Berkley College, Yale

The eldest son of a commissioned officer for the British Crown, he was born in Kilkenny, Ireland and graduated from Trinity College, Dublin, with a B.A. degree in 1704. While awaiting a fellowship vacancy, he made a critical study of time, vision, and the hypothesis that there is no material substance, this would become the central philosophical concern for the rest of his life. He argued against Isaac Newton's doctrine of absolute space, time and motion and is seen as a crucial precursor to Einstein. His persuasive powers and personality meant that he was well received in frequent visits to London, making important connections before embarking on a grand tour of Italy. With his influential connections back in London promising to support him, he began the project of founding a college in Bermuda for training ministers and missionaries. At 43 he married Anne Forster, gave up his benefice in Ireland and went to America on a salary of £100 per annum. He bought a plantation at Middletown and brought to New England John Smibert, a British artist he "discovered" in Italy, who is generally regarded as the founding father of American portrait painting. He busied himself by drawing up plans for the ideal city he planned to build on Bermuda and lived at the plantation while he waited for funds for his college to arrive. The funds, however, were not forthcoming. It seemed that distant from London, scepticism and opposition had gathered force; and the Prime Minister, Walpole grew steadily more sceptical and lukewarm. Eventually it became clear that the essential Parliamentary grant would be not forthcoming.

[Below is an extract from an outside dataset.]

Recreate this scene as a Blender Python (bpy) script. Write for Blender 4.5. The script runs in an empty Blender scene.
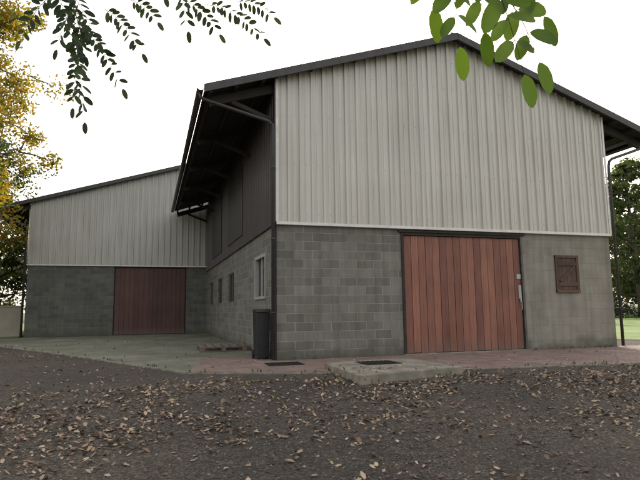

Whilst Berkeley was in America, the educator Samuel Johnson visited him, and convinced Berkeley to establish a scholarship program at Yale College which had been founded about twenty years earlier.


When Berkley returned to England, he donated a large number of books as well as his plantation to the college. It was one of Yale's largest and most important donations; it doubled its library holdings, improved the college's financial position and brought Anglican religious ideas and English culture into New England. His ideas would also leave a significant legacy in North America, as Samuel Johnson took Berkeley's philosophy and used parts of it as a framework for his own American Practical Idealism school of philosophy. As Johnson's philosophy was taught to about half the graduates of American colleges between 1743 and 1776, including half of the contributors to the Declaration of Independence, it can be argued that Berkeley's ideas were indirectly a foundation of the American Identity. Both the University of California, Berkeley (Burkclee) and City of Berkeley Burkclee, were named after him, although the pronunciation has evolved to suit American English


Berkeley argued that the "natural" laws and processes are simply the mental phenomena of God and are not produced by an independent material reality like matter, force, space, and time. A convinced Christian Berkeley believed God was present as an immediate cause of all our experiences. Immanuel Kant later referred to it as mystical idealism because Berkley claimed that nothing separated man and God, since nature or matter did not exist as a reality independent of consciousness. His subtle grasp of the phenomena of self-consciousness has led him to be considered as one of the originators of British empiricism. A linear development is often traced from three great "British Empiricists", leading from Locke through Berkeley to Hume. Returning to Ireland, he was appointed as Bishop of Cloyne until he retired at the age of 67. With his wife and daughter he went to Oxford to supervise his son Georges education. He died soon afterward, it is said that his affectionate disposition and genial manners made him much loved and held in warm regard by many of his contemporaries.